Новый виток динамики отношений этих двух стран возник после 24 февраля 2022 года, с начала боевых действий в Украине. Теперь Россия, находясь на таком же уровне изоляции от стран западного блока, как и Иран, расширила сотрудничество вплоть до военного сегмента и стала импортёром оружия.
Власти Исламской Республики понимают, что им нужно выстраивать партнёрские и торговые отношения. Наравне с привычной военной риторикой о возможностях Иранской военной промышленности высшие эшелоны власти этой страны начали использовать "мягкую силу". В особенности интересным является то, в каких регионах они начали использовать "Soft Power". Рассмотрим детальнее, почему режим шиитских богословов решило начать инвестироваться в сунитский Северный Кавказ и Прикаспийские города, а также применять там элементы публичной дипломатии.
Прикаспийский регион:
В первую очередь бросается в глаза инвестиции в инфраструктуру на побережье Каспийского моря.
По информации Центра постсоветских исследований 70% порта Астрахань находится в активах иранских бизнесменов.
В свете того, что коридор Север-Юг единственный путь между Ираном и Российской Федерацией напрямую, в обход третьих стран, данный факт вызывает интерес. В данный момент обе страны договорились о строительстве новых сухогрузов, которые будут специализированы на мореходстве по Каспийскому морю и даже начинают работу по углублению дна вокруг порта на Волге.
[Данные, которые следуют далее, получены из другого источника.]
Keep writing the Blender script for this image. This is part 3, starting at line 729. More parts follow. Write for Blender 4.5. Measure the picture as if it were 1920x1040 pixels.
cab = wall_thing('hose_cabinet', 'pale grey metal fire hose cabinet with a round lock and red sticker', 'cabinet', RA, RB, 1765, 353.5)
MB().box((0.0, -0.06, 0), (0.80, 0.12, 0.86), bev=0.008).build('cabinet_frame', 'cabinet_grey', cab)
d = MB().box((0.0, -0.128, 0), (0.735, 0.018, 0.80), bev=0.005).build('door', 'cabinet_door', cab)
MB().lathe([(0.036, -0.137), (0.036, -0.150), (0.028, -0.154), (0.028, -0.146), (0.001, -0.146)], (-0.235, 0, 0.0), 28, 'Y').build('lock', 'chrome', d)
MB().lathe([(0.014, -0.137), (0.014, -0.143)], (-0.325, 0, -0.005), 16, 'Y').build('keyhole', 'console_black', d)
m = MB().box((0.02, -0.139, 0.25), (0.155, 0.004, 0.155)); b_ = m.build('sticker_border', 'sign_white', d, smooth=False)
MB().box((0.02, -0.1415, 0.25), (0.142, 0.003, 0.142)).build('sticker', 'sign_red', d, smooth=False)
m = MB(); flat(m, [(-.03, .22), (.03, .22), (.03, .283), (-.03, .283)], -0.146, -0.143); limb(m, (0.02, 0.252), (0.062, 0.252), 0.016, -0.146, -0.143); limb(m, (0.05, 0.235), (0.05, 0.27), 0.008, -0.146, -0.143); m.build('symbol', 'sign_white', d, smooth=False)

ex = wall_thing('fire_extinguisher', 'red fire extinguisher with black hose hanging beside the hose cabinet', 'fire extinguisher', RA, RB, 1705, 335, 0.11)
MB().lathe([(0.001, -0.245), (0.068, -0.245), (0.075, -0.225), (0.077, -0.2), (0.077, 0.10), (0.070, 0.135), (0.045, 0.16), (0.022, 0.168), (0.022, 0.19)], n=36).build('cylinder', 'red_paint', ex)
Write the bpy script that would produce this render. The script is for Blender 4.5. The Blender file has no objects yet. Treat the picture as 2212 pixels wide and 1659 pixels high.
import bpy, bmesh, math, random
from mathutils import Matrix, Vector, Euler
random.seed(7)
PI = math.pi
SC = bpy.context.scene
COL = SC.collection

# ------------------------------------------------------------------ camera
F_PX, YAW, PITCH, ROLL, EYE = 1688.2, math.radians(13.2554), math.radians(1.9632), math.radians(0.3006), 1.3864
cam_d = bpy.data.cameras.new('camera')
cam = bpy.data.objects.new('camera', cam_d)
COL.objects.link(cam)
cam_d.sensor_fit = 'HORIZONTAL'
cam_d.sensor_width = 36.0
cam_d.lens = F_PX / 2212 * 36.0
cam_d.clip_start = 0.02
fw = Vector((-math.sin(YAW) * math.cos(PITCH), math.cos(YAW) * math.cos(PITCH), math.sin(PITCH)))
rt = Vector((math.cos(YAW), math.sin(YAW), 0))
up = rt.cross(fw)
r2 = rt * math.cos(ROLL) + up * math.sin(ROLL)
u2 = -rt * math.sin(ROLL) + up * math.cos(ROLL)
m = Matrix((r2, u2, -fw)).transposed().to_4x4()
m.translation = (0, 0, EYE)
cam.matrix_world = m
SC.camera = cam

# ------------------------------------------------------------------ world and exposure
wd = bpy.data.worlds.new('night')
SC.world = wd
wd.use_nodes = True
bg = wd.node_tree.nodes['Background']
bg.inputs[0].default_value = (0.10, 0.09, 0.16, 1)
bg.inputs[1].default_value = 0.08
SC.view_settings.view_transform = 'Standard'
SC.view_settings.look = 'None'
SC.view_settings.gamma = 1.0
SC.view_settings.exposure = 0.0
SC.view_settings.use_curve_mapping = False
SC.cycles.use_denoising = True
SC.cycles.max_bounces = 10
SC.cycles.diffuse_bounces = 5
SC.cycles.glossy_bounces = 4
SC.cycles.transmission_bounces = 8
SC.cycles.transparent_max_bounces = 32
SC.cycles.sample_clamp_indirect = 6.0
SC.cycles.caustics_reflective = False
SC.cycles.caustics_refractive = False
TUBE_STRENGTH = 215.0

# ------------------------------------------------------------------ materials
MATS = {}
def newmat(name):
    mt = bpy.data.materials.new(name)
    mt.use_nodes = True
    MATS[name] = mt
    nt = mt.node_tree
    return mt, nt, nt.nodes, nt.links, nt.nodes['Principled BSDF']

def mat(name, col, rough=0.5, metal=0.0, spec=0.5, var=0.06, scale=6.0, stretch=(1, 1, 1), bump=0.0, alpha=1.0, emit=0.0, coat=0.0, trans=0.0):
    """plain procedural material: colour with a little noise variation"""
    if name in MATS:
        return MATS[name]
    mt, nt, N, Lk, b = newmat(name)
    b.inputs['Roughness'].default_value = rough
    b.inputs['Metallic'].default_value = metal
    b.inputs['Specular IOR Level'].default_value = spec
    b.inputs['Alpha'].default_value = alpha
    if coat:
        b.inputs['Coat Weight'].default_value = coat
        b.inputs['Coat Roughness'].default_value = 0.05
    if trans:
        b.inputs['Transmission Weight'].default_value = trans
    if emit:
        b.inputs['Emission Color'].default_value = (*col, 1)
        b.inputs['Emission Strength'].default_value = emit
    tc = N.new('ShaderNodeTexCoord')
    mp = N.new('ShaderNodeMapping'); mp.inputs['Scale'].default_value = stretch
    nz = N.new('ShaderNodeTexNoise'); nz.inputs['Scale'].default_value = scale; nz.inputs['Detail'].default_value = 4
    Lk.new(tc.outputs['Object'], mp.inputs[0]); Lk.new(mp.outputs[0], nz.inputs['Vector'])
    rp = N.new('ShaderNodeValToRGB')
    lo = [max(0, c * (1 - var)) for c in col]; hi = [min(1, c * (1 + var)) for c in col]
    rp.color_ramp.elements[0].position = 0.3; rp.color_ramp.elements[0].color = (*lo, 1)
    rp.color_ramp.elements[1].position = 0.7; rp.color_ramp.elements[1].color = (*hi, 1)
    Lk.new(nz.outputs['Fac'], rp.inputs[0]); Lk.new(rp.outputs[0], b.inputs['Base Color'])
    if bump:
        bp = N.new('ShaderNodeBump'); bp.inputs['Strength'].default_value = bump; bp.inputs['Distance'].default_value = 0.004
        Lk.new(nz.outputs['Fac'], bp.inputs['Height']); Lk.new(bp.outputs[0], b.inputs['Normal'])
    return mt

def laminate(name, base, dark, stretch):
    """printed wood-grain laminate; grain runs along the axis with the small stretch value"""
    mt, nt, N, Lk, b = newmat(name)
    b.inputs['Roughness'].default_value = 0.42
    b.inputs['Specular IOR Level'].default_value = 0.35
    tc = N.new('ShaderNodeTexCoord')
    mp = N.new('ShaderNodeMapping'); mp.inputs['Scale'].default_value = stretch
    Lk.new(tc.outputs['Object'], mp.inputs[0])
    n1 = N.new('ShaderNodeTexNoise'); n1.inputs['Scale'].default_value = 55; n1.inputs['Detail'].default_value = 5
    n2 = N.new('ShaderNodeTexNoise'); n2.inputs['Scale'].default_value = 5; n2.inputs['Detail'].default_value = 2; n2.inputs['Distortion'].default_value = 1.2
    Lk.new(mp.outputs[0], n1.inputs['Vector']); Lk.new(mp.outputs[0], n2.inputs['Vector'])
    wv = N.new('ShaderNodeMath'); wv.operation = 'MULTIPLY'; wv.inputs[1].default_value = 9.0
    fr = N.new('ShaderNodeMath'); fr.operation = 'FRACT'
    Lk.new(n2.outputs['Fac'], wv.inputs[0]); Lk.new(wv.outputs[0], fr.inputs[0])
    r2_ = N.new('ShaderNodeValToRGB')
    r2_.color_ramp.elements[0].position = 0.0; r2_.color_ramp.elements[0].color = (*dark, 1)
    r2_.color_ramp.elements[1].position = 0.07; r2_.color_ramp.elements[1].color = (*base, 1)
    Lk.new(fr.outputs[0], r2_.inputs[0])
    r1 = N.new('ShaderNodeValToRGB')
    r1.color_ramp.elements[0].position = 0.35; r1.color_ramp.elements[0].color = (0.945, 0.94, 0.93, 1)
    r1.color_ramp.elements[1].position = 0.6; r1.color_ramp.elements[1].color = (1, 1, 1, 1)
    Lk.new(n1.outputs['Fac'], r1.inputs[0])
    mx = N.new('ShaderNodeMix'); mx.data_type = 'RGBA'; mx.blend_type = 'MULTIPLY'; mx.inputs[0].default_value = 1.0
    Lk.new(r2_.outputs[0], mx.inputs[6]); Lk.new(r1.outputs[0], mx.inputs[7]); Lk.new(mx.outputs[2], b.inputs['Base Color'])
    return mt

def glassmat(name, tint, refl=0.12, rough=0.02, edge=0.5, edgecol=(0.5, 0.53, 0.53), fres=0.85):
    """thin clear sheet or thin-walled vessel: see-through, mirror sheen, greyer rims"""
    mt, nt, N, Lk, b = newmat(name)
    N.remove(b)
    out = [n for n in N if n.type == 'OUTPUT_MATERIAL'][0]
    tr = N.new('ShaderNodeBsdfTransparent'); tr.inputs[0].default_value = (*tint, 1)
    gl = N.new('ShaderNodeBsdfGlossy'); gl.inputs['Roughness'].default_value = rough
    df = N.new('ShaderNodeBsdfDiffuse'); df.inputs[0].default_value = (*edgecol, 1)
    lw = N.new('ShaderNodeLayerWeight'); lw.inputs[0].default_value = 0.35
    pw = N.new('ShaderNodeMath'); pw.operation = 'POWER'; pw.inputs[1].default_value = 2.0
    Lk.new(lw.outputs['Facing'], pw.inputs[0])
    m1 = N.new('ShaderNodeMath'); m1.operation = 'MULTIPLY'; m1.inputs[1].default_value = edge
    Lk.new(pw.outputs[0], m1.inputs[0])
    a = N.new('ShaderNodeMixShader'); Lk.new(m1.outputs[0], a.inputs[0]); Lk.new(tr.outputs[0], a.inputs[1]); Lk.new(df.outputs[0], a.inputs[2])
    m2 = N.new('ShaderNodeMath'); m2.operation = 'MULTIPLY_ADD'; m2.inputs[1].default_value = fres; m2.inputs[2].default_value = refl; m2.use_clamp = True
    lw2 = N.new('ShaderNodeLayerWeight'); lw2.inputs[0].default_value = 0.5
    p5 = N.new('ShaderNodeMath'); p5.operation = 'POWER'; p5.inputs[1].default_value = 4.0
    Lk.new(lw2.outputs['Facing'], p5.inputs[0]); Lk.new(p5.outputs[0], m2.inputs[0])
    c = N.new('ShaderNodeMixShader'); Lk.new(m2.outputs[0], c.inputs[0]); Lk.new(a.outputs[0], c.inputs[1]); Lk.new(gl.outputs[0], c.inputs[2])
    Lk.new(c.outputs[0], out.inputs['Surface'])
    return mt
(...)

По информации Губернатора Астраханской области, инвестиции в портовую инфраструктуру со стороны Ирана превысили 600 миллионов рублей (более 11 миллионов манат), а также заключили контракты на постройку кораблей на сумму около 1 миллиарда рублей (более 18 миллионов манат).
Однако помимо инвестиций в портовую инфраструктуру, замечено увеличение иранских финансовых вливаний в авиа-портовую в Махачкале. Инвесторы из ИРИ выразили готовность помочь модернизировать махачкалинский торговый терминал, тем самым увеличить объем нефтеналивной гавани, а также готовятся вложить финансовые ресурсы в прочие инфраструктурные проекты. Были также выдвинуты предложения о внедрении Иранских инвестиций в более социальные проекты, например в переработку мусора в Дагестане.
Разобьём эту информацию на два основных подхода: финансовый интерес и политический интерес. В ситуации с вложением денег в развитие морских- и авиа-портов на самом деле нет ничего абсолютно сверхъестественного. Иран начинает наращивать свою долю активов на этом рынке что является тривиальным подходом для любой страны, которая хочет защитить свои интересы.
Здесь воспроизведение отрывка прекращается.